ゴーン氏の逮捕後、勾留期限の延長と再逮捕の繰り返しみたいなことになっている。ゴーン氏からの保釈請求は今のところ認められていない。で、最初の逮捕の時に「50億の所得隠し」という派手な見出しで報道されたが、だんだん具体的なことが分かって来ると、引退後に受け取る予定として日産とゴーン氏との間で合意されたもので、今はまだ受け取っていないし、ゴーン氏がこっそり隠れてやっていたとかそういうことでもないということが分かってきた。

で、意見が分かれて来るところが、ゴーン氏は何を根拠に今も勾留されているのか、そもそもの逮捕事実が曖昧過ぎはしないのかという批判もあるようだ。ここは思案のしどころのように思える。

日本の刑事捜査ではまず身柄をとって自白させ、犯人しか知り得ない事実をつかみ、有罪に持ち込むという手法はよくとられる。被疑者を外界から遮断することで心理的に追い込み、言葉で追い詰め、場合によっては「認めたら帰れる」などの甘言や「かつ丼食うか?」などの利益誘導によって被疑者は落ちるという流れになる。完全に落ちれば完落ちで、横山秀夫さんの小説では【半落ち】という言葉が使われた。被疑者が部分的に嘘を残している時は半落ちというらしいのだが、捜査陣が有罪に持ち込むための自白以外は曖昧にされたり、創作される場合もあり得るので、多くの場合が実は半落ちなのではないかとも思える。この捜査手法の有効なところは、悪いことをしてしまった人間を精神的に追い詰めて法の正義を実現できるところだが、たとえば被疑者の腹が据わっていて自白するようなタイプではない場合とか、本当に悪いことをしていない場合のデメリットも大きい。

外界から遮断された状態だと、無実の人でも捜査員から繰り返し、「君はこのようにして、あーやって、こーして、犯罪を犯したんだろ?」と言われ続けると、だんだんわけがわからなくなってきて自白してしまう例は時々あると言われている。そのため、取り敢えず身柄をとって自白に持ち込むという手法は被疑者の心理状態や人間性、性格によって結果が左右されてしまう可能性があり、通常、問題視される。特に最近は捜査の可視化と関わって問題視されることが多い。自白以外の証拠によって有罪に持ち込むことがより推奨され、理想的だと考えられている。自白以外の証拠が薄弱な状態で自白を得るために身柄を拘束することは人権にも関わる。

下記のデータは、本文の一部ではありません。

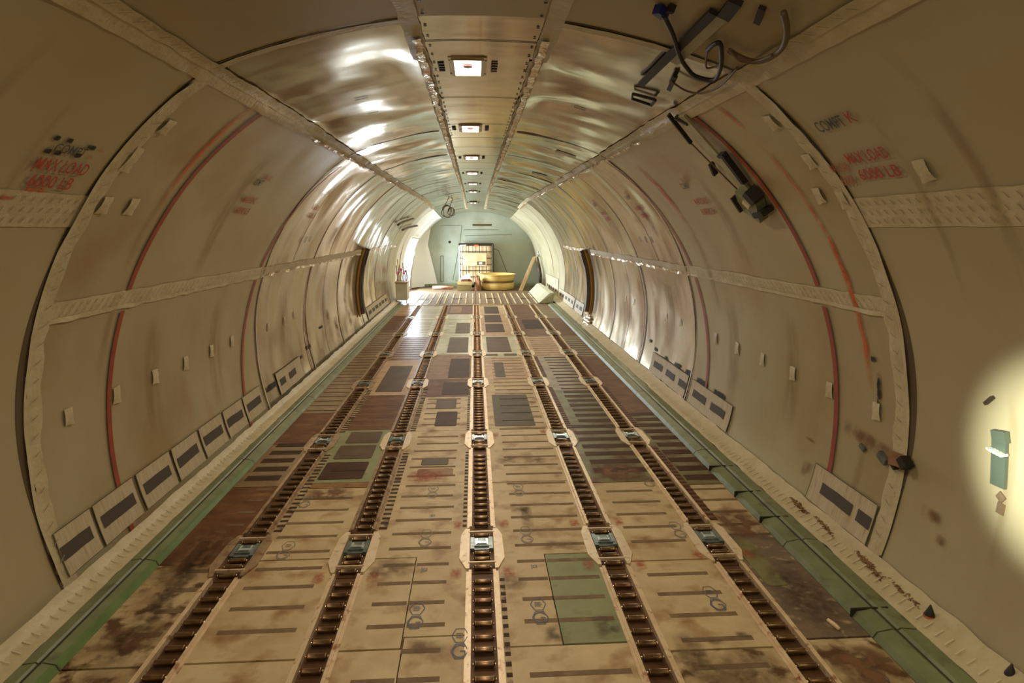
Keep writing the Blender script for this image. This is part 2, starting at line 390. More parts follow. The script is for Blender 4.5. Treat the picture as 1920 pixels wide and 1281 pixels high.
back_line([bx(886, 422), bx(922, 422)], .09, 'gap_dark', 'vent_slot')
x, z = bx(843, 454); m = MB(); m.lathe([(0, 0), (.06, 0)], (0, 0, 0), 12)
m.v = [(x+p[0], 28.565, z+p[1]) for p in m.v]; m.build('bolt_hole', 'screw', back)
m = MB(); m.box(-2.75, 2.75, 28.2, 28.5, 0, .1); tag(m.build('baseboard_back', 'guide_green'), kind='structure')
# curved skin beside the bulkhead, its white standing in for the daylight glare
m = MB(); n = 14; vs = []
for j in range(n+1):
    for i in range(25):
        z = 3.0*i/24; p = surf(-1, s_z(max(.02, z)), 27.5)[0]+.02; xe = -1.72-.42*(1-abs(z-1.9)/1.9)**1
        t = j/n; vs.append((p*(1-t)+xe*t, 27.5+1.02*math.sin(t*math.pi/2), z))
m.add(vs, [(j*25+i, (j+1)*25+i, (j+1)*25+i+1, j*25+i+1) for j in range(n) for i in range(24)]); tag(m.build('trim_5', 'blown_out_skin', None, True), kind='structure')
# reveals of the far right door and the far left window
for q, nm in ((DOOR, 'door_1'),):
    m = MB(); sd, y0, y1, z0, z1 = q
    for (a, b) in ((y0-.08, y0), (y1, min(y1+.08, 28.5))): sheet(m, sd, s_z(z0), s_z(z1), a, b, .02)
    sheet(m, sd, s_z(z1), s_z(z1)+.08, y0-.08, min(y1+.08, 28.5), .02); sheet(m, sd, s_z(z0)-.06, s_z(z0), y0-.08, min(y1+.08, 28.5), .02)
    w1 = tag(m.build(nm, 'cabinet_white'), kind='structure')

# ---------------------------------------------------------------- sealing tape and seams (trim of the setting)
def jig(seed, a_s=.008, a_y=.008):
    return lambda s, y, a, b: (s+a_s*noise.noise(Vector((s*4, y*6, seed)))*(1 if a in (0, 1) else 0), y+a_y*noise.noise(Vector((s*5, y*5, seed+7.7)))*(1 if b in (0, 1) else 0))
def prints(mb, side, s0, s1, y0, y1, pitch, mi, off, slant=.25, size=.045, rows=2):
    """the small grey imprint repeated along the tape"""
    L = max(abs(y1-y0), abs(s1-s0)); n = int(L/pitch)
    for r in range(rows):
        for k in range(n):
            if abs(y1-y0) > abs(s1-s0):
                y = y0+(k+.5+.4*(r % 2))*pitch; s = s0+(s1-s0)*(r+.5)/rows
                q = [(s-size/2, y), (s-size/2, y+.008), (s+size/2, y+.008+slant*size), (s+size/2, y+slant*size)]
            else:
                s = s0+(k+.5)*pitch; y = y0+(y1-y0)*(r+.5)/rows
                q = [(s, y-size/2), (s+.008, y-size/2), (s+.008+slant*size, y+size/2), (s+slant*size, y+size/2)]
            if any(a < 0 or b > 8.3 for a, b in q): continue
            mb.add([surf(side, a, b, off) for a, b in q], [(0, 1, 2, 3)], mi)
trimN = [10]
def trim(mb, mats, smooth=True):
    trimN[0] += 1; return tag(mb.build('trim_%d' % trimN[0], mats, None, smooth), kind='structure')
def pucker(a_, f_): return lambda s, y, a, b: a_*noise.noise(Vector((s*f_, y*f_, 3)))*(1 if 0 < a < 1 or 0 < b < 1 else .3)
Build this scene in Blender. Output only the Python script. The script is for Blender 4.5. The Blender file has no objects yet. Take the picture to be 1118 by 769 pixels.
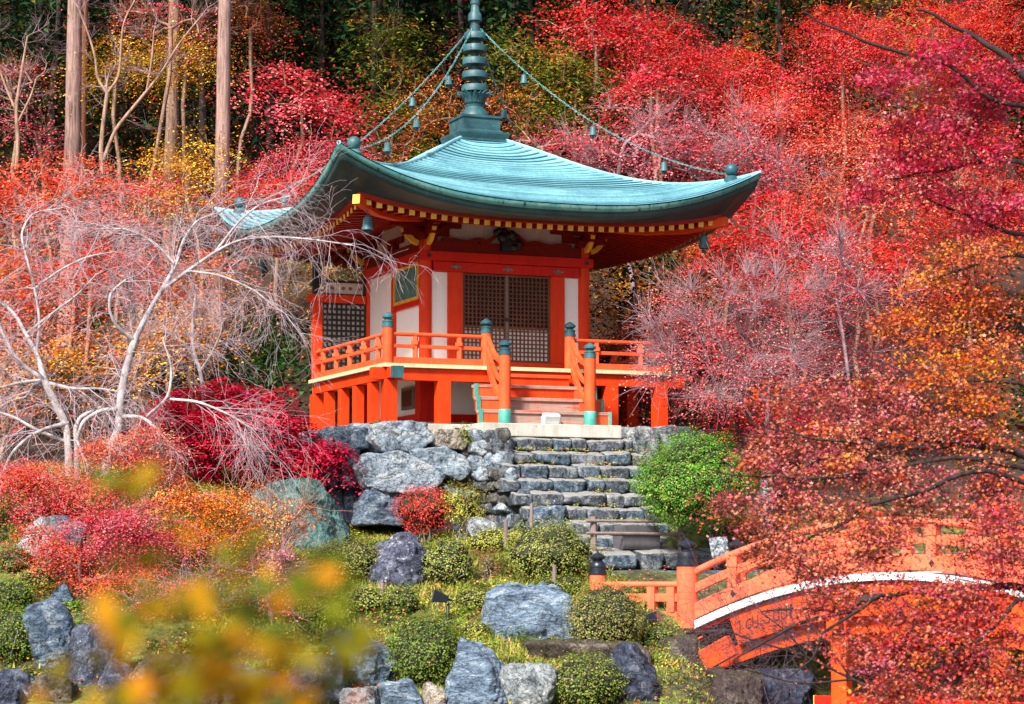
import bpy, math, random
import numpy as np
from mathutils import Vector, Matrix
S = bpy.context.scene
COL = S.collection
R_ = math.radians

# ------------------------------------------------------------------ camera, sky, sun, exposure
F_PX, CX, CY, PITCH, CAM_Z = 2500.0, 559.0, 384.5, 0.0871, -3.13
cam_d = bpy.data.cameras.new('camera')
cam = bpy.data.objects.new('camera', cam_d); COL.objects.link(cam)
cam.location = (0, 0, CAM_Z); cam.rotation_euler = (math.pi / 2 + PITCH, 0, 0)
cam_d.sensor_width = 36; cam_d.sensor_fit = 'HORIZONTAL'; cam_d.lens = F_PX / 1118 * 36
cam_d.clip_start = 0.1; cam_d.clip_end = 3000
cam_d.dof.use_dof = True; cam_d.dof.focus_distance = 56; cam_d.dof.aperture_fstop = 2.8
S.camera = cam
SUN_ELEV, SUN_AZ = R_(43), R_(-152)          # azimuth measured from +Y towards +X: behind the camera, to the left
w = bpy.data.worlds.new('World'); S.world = w; w.use_nodes = True
nt = w.node_tree; nt.nodes.clear()
sky = nt.nodes.new('ShaderNodeTexSky'); sky.sky_type = 'NISHITA'; sky.sun_disc = False
sky.sun_elevation = SUN_ELEV; sky.sun_rotation = SUN_AZ; sky.air_density = 1.0; sky.dust_density = 2.5
bg = nt.nodes.new('ShaderNodeBackground'); bg.inputs[1].default_value = 0.08
wo = nt.nodes.new('ShaderNodeOutputWorld')
nt.links.new(sky.outputs[0], bg.inputs[0]); nt.links.new(bg.outputs[0], wo.inputs[0])
sl = bpy.data.lights.new('sun', 'SUN'); sl.energy = 4.3; sl.angle = R_(10); sl.color = (1.0, 0.95, 0.87)
so = bpy.data.objects.new('sun', sl); COL.objects.link(so)
sd = Vector((math.sin(SUN_AZ) * math.cos(SUN_ELEV), math.cos(SUN_AZ) * math.cos(SUN_ELEV), math.sin(SUN_ELEV)))
so.rotation_euler = sd.to_track_quat('Z', 'Y').to_euler()
S.view_settings.view_transform = 'Standard'; S.view_settings.look = 'None'
S.view_settings.exposure = 1.2; S.view_settings.gamma = 1.0
S.render.engine = 'CYCLES'
S.cycles.max_bounces = 6; S.cycles.diffuse_bounces = 2; S.cycles.glossy_bounces = 2
S.cycles.transmission_bounces = 3; S.cycles.use_denoising = True

# ------------------------------------------------------------------ helpers
FW = np.array([0, math.cos(PITCH), math.sin(PITCH)]); UP = np.array([0, -math.sin(PITCH), math.cos(PITCH)])
def ray(px, py):
    d = FW * F_PX + np.array([1., 0, 0]) * (px - CX) - UP * (py - CY)
    return d / d[1]
CAMP = np.array([0, 0, CAM_Z])
def P(px, py, d):                    # a point at distance d (metres along the ground from the viewer)
    return CAMP + ray(px, py) * d
def mpp(d): return d / F_PX          # metres per photo pixel at that distance

def setp(o, label=None, cat=None, group=None, kind=None):
    if label: o['label'] = label
    if cat: o['category'] = cat
    if group: o['group'] = group
    if kind: o['kind'] = kind
    return o
def empty(name, loc, label, cat, rz=0, group=None):
    o = bpy.data.objects.new(name, None); COL.objects.link(o)
    o.location = loc; o.rotation_euler = (0, 0, rz); o.empty_display_size = 0.2
    return setp(o, label, cat, group)

class MB:
    """collects polygons"""
    def __init__(s): s.v = []; s.f = []; s.n = 0; s.mi = []; s.m = 0
    def add(s, v, f):
        v = np.asarray(v, float); b = s.n
        s.v.append(v); s.n += len(v)
        for q in f: s.f.append([i + b for i in q]); s.mi.append(s.m)
    def box(s, x0, x1, y0, y1, z0, z1, M=None):
        v = np.array([[x, y, z] for x in (x0, x1) for y in (y0, y1) for z in (z0, z1)], float)
        if M is not None: v = v @ np.array(M)[:3, :3].T + np.array(M)[:3, 3]
        s.add(v, [(0, 1, 3, 2), (4, 6, 7, 5), (0, 4, 5, 1), (2, 3, 7, 6), (0, 2, 6, 4), (1, 5, 7, 3)])
    def bar(s, a, b, wd, ht, up=(0, 0, 1)):
        a = np.array(a, float); b = np.array(b, float); d = b - a; L = np.linalg.norm(d); d /= L
        r = np.cross(d, up); r /= np.linalg.norm(r); u = np.cross(r, d)
        v = [p + r * sx * wd / 2 + u * sz * ht / 2 for p in (a, b) for sx in (-1, 1) for sz in (-1, 1)]
        s.add(v, [(0, 1, 3, 2), (4, 6, 7, 5), (0, 4, 5, 1), (2, 3, 7, 6), (0, 2, 6, 4), (1, 5, 7, 3)])
    def sweep(s, pts, wd, ht, up=(0, 0, 1)):       # rectangular section along a path
        pts = np.array(pts, float); n = len(pts); v = []; f = []
        for i in range(n):
            d = pts[min(i + 1, n - 1)] - pts[max(i - 1, 0)]; d /= np.linalg.norm(d)
            r = np.cross(d, up); r /= np.linalg.norm(r); u = np.cross(r, d)
            for sx, sz in ((-1, -1), (1, -1), (1, 1), (-1, 1)): v.append(pts[i] + r * sx * wd / 2 + u * sz * ht / 2)
        for i in range(n - 1):
            for k in range(4): f.append((4 * i + k, 4 * i + (k + 1) % 4, 4 * i + 4 + (k + 1) % 4, 4 * i + 4 + k))
        f += [(3, 2, 1, 0), (4 * n - 4, 4 * n - 3, 4 * n - 2, 4 * n - 1)]
        s.add(v, f)
    def tube(s, pts, rad, k=8, caps=True):
        pts = np.array(pts, float); n = len(pts)
        rad = np.full(n, rad, float) if np.isscalar(rad) else np.array(rad, float)
        v = []; f = []; r = None
        for i in range(n):
            d = pts[min(i + 1, n - 1)] - pts[max(i - 1, 0)]; d /= (np.linalg.norm(d) + 1e-9)
            if r is None:
                r = np.cross(d, (0.3, 0.1, 1)) if abs(d[2]) < .9 else np.cross(d, (1, .2, 0))
            r = r - d * (r @ d); r /= np.linalg.norm(r); u = np.cross(d, r)
            for j in range(k):
                a = 2 * math.pi * j / k; v.append(pts[i] + (r * math.cos(a) + u * math.sin(a)) * rad[i])
        for i in range(n - 1):
            for j in range(k): f.append((k * i + j, k * i + (j + 1) % k, k * i + k + (j + 1) % k, k * i + k + j))
        if caps: f += [tuple(range(k - 1, -1, -1)), tuple(range(k * n - k, k * n))]
        s.add(v, f)
    def lathe(s, prof, c=(0, 0, 0), k=20):        # prof: (radius, z)
        v = []; f = []; n = len(prof)
        for r, z in prof:
            for j in range(k):
                a = 2 * math.pi * j / k; v.append((c[0] + r * math.cos(a), c[1] + r * math.sin(a), c[2] + z))
        for i in range(n - 1):
            for j in range(k): f.append((k * i + j, k * i + (j + 1) % k, k * i + k + (j + 1) % k, k * i + k + j))
        f += [tuple(range(k - 1, -1, -1)), tuple(range(k * n - k, k * n))]
        s.add(v, f)
    def build(s, name, mats, parent=None, smooth=False, bevel=0):
        me = bpy.data.meshes.new(name)
        me.from_pydata(np.concatenate(s.v).tolist(), [], s.f)
        mats = mats if isinstance(mats, (list, tuple)) else [mats]
        for m in mats: me.materials.append(m)
        if len(mats) > 1: me.polygons.foreach_set('material_index', s.mi)
        if smooth: me.polygons.foreach_set('use_smooth', [True] * len(me.polygons))
        me.update()
        o = bpy.data.objects.new(name, me); COL.objects.link(o)
        if parent: o.parent = parent
        if smooth and smooth != 'all': 
            try: me.set_sharp_from_angle(angle=R_(40))
            except Exception: pass
        if bevel:
            b = o.modifiers.new('edge', 'BEVEL'); b.width = bevel; b.segments = 2; b.limit_method = 'ANGLE'
        return o

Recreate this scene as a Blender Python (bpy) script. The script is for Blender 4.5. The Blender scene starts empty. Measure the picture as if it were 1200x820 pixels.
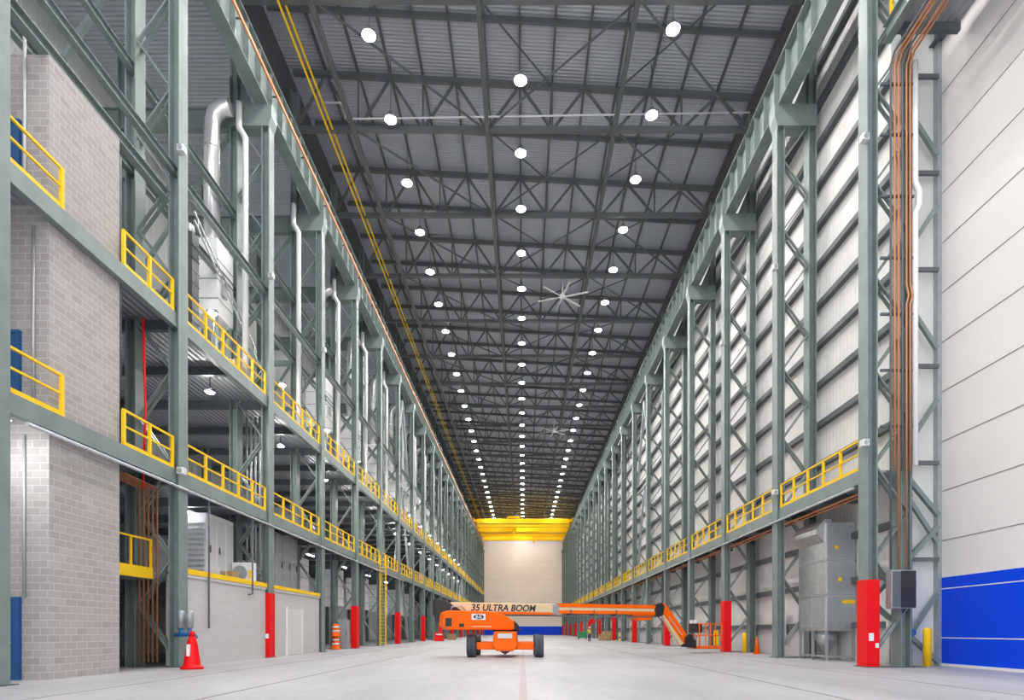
import bpy, math, random
from mathutils import Vector, Matrix
random.seed(7)
PI = math.pi
SC = bpy.context.scene
C = SC.collection

# ------------------------------------------------------------------ camera, world, exposure
EYE = 1.31
cam_d = bpy.data.cameras.new('camera'); cam = bpy.data.objects.new('camera', cam_d); C.objects.link(cam)
cam.location = (0, 0, EYE); cam.rotation_euler = (PI/2, 0, 0)
cam_d.sensor_width = 36; cam_d.sensor_fit = 'HORIZONTAL'
cam_d.lens = 680/1200*36
cam_d.shift_x = -13/1200; cam_d.shift_y = 329/1200
cam_d.clip_start = 0.05; cam_d.clip_end = 400
SC.camera = cam
SC.view_settings.view_transform = 'Standard'; SC.view_settings.look = 'None'
SC.view_settings.gamma = 1; SC.view_settings.use_curve_mapping = False
SC.view_settings.exposure = 0.55
LAMP = 250.0          # lens emission of the roof lamps
W = bpy.data.worlds.new('world'); SC.world = W; W.use_nodes = True
bg = W.node_tree.nodes['Background']; bg.inputs[0].default_value = (0.93, 0.96, 1.0, 1); bg.inputs[1].default_value = 1.8

# ------------------------------------------------------------------ layout numbers
BAY = 7.4
def FY(n): return 21.1 + BAY*n
NEND = 22
YEND = FY(NEND) + 1.0
XI = 12.35                 # inner face of the columns
ORD = ('first second third fourth fifth sixth seventh eighth ninth tenth eleventh twelfth thirteenth fourteenth fifteenth sixteenth '
       'seventeenth eighteenth nineteenth twentieth').split()
ORD += ['twenty-' + x for x in ORD[:9]] + ['thirtieth'] + ['thirty-' + x for x in ORD[:9]]
SIDE = {-1: 'gallery side', 1: 'white cladding side'}
def ztop(x): return 35.05 - .055*x

# ------------------------------------------------------------------ materials
def mat(name, col, rough=.5, metal=0, var=0.0, vscale=3.0, bump=0.0, bscale=40.0, spec=.5):
    m = bpy.data.materials.new(name); m.use_nodes = True
    nt = m.node_tree; b = nt.nodes['Principled BSDF']
    b.inputs['Base Color'].default_value = (*col, 1); b.inputs['Roughness'].default_value = rough
    b.inputs['Metallic'].default_value = metal; b.inputs['Specular IOR Level'].default_value = spec
    if var or bump:
        tc = nt.nodes.new('ShaderNodeTexCoord')
    if var:
        nz = nt.nodes.new('ShaderNodeTexNoise'); nz.inputs['Scale'].default_value = vscale; nz.inputs['Detail'].default_value = 5
        nt.links.new(tc.outputs['Object'], nz.inputs['Vector'])
        rp = nt.nodes.new('ShaderNodeValToRGB'); e = rp.color_ramp.elements
        e[0].position = .3; e[1].position = .7
        e[0].color = (*[max(0, c*(1-var)) for c in col], 1); e[1].color = (*[min(1, c*(1+var)) for c in col], 1)
        nt.links.new(nz.outputs['Fac'], rp.inputs[0]); nt.links.new(rp.outputs[0], b.inputs['Base Color'])
    if bump:
        n2 = nt.nodes.new('ShaderNodeTexNoise'); n2.inputs['Scale'].default_value = bscale
        nt.links.new(tc.outputs['Object'], n2.inputs['Vector'])
        bp = nt.nodes.new('ShaderNodeBump'); bp.inputs['Strength'].default_value = bump; bp.inputs['Distance'].default_value = .01
        nt.links.new(n2.outputs['Fac'], bp.inputs['Height']); nt.links.new(bp.outputs[0], b.inputs['Normal'])
    return m
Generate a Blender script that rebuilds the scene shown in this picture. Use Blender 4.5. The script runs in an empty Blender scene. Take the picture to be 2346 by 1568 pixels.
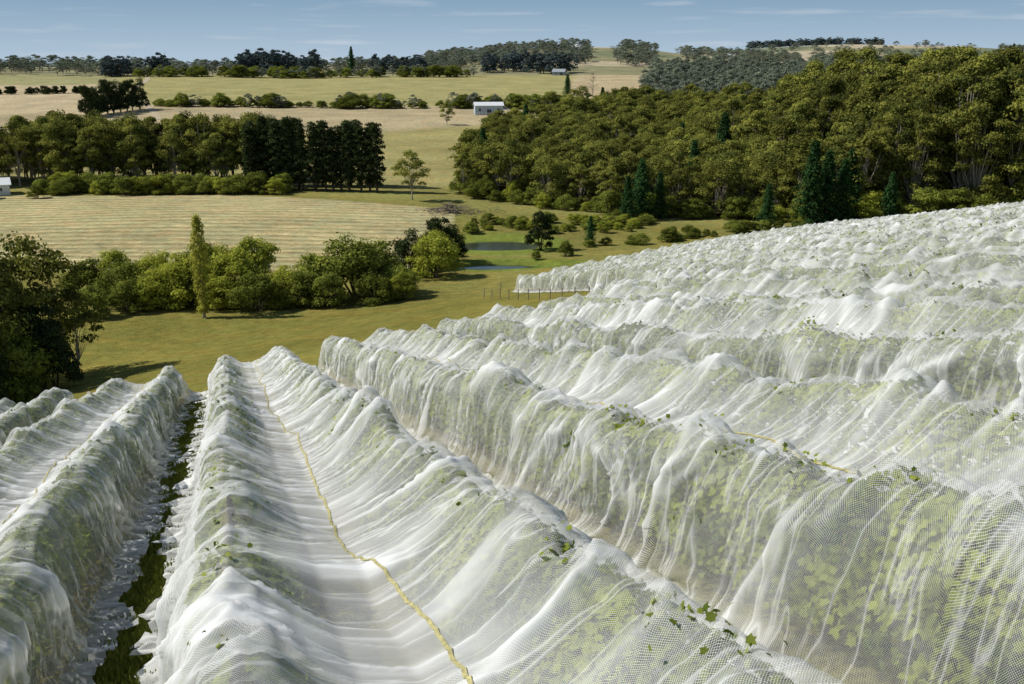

で、ゴーン氏に戻るが、ゴーン氏逮捕の場合、最初の逮捕の事実が曖昧なことを考えると、やや人権の問題に抵触するのではないかという気がしなくもないし、敏感な人なら抵触していると判断してもおかしくないように思える。このような内容で本当に有罪に持ち込めるのだろうかと首をかしげる人もいるのではないだろうか。リーク合戦による情報の混雑もあり、今はなんだか見通しが立たないように思える。

もっとも、ゴーン氏は「フランスで暮らしたい。裁判が始まったら日本に戻って来る」と言っていたらしいので、逃走の恐れありとみなされても仕方のないところではある。ゴーン氏の本音が「東洋の非文明的な刑事訴訟手続きに潰されるくらいならフランスに逃げよう」だとしても不思議ではない。日本で暮らすことを前提に保釈されるかどうかが今後の焦点になるが、しばらくは様子を見るしかないわけですが。